Downwind starts

We club-racers sometimes experience a delight you do not encounter on the Olympic Circuit – ah, the challenges and delights of a downwind start and the first mark chaos that invariably follows.

The goal for the start and first leg is simply to get yourself into pole position for the first mark rounding. Get yourself on the inside and you are laughing. But if you have to give water (oops – ‘room’) to the whole fleet, you could be on the outside of a very large cartwheel and lose an eon.

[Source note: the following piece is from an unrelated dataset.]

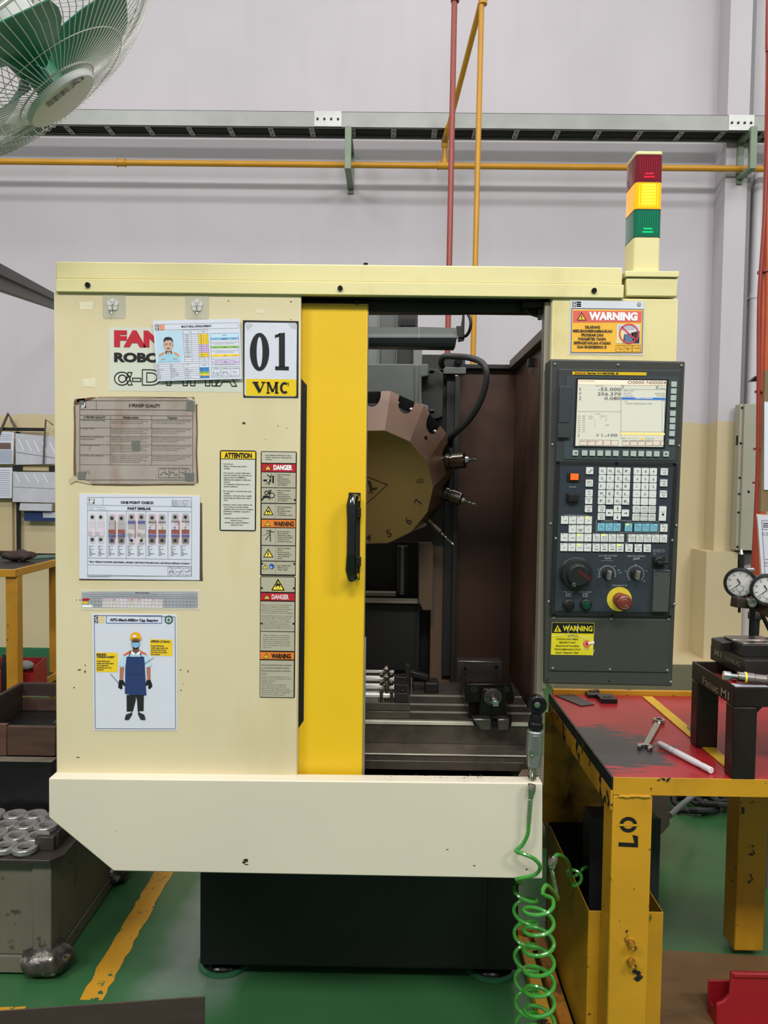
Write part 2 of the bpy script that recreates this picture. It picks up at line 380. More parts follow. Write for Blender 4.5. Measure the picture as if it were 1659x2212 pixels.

How do you make that break and get clear ahead? A fast start usually helps. That means hitting the line at full speed as the gun goes – this may give you those two or three lengths needed to avoid being swallowed by the bunch behind. Your next priority is clear wind, whatever it takes – get low in the gusts, heat it up in the lulls, look for the gaps in the bunch that the wind will accelerate through, have a gentle word with the neighbours to persuade them to race the fleet and not just you (so you can break together), then apply the five essentials perfectly with whatever breeze you have.

Sometimes, though, even these are not enough and you will find yourself in the bunch. Do not despair; you can still apply the same principles, but overlaid with the objective of positioning your boat for the mark-rounding chaos to come – if you start planning early you will likely be in a minority, sometimes a minority of one. You need to work yourself to the side of the fleet that puts you on the inside track. If you are boxed in by a large gaggle of boats and you will struggle to get clear ahead of them in time, slow down a bit now so you can manoeuvre, perhaps even gybe off to get out of there. Continuing almost guarantees that your destiny will be out of your hands – and Murphy’s Law dictates that the boat inside you will make a lousy rounding and perhaps doom your whole race. Sacrifice a length or two now to eliminate that risk.

Strangely, if you are at the back, this actually gives you a few aces to play. You can see the fleet, the gaps and the bunches to avoid. You get the gusts first and can use your wind shadow as a weapon. You have freedom to choose your own course rather than the others dictating to you. Just remember the rules forbid you blasting from behind into non-existent gaps.

To reiterate, positioning for the mark-rounding chaos is the priority. In turn, this depends on whether the inside berth comes with being to leeward or windward of the rest of the fleet. Either way it is almost inevitable that, in the fight for clear wind, the bulk of the fleet will have luffed each other well above the rhumb line and will be coming in sailing deep and slow. If you can come in high and fast, there is often a good chance that even with limited rights you can be clean away and gone while they are still hailing to deny you the room you did not need.

If, however, you are still stuck in the melee, it is drastic wriggle time. There is no benefit in sailing blithely to your doom. Instead, drop the kite early, centre the main, flap the jib and do everything you can to find yourself some space. It is inevitable that in the chaos, someone will make a lousy rounding, which is your opportunity to swoop. Notionally, yes, slowing actually loses you distance. But post-rounding you will have bought yourself freedom to tack or perhaps a controlling lane to sail in. The alternative was being trapped in dirty wind with little prospect of escape any time soon.

Finally, a word about asymmetrics. Plan properly and your need to sail the angles gives you an edge, particularly in a mixed fleet. Coming in fast on starboard for a port-hand rounding (or even vice-versa) theoretically gives you all the rights you need. In practice, that may not be the case – the (virtually stationary) fleet will probably not expect you and may simply not be able to get out of the way and provide your ‘room’. So you need to anticipate this and start hailing early and clearly or you may find yourself shut out and disappointed.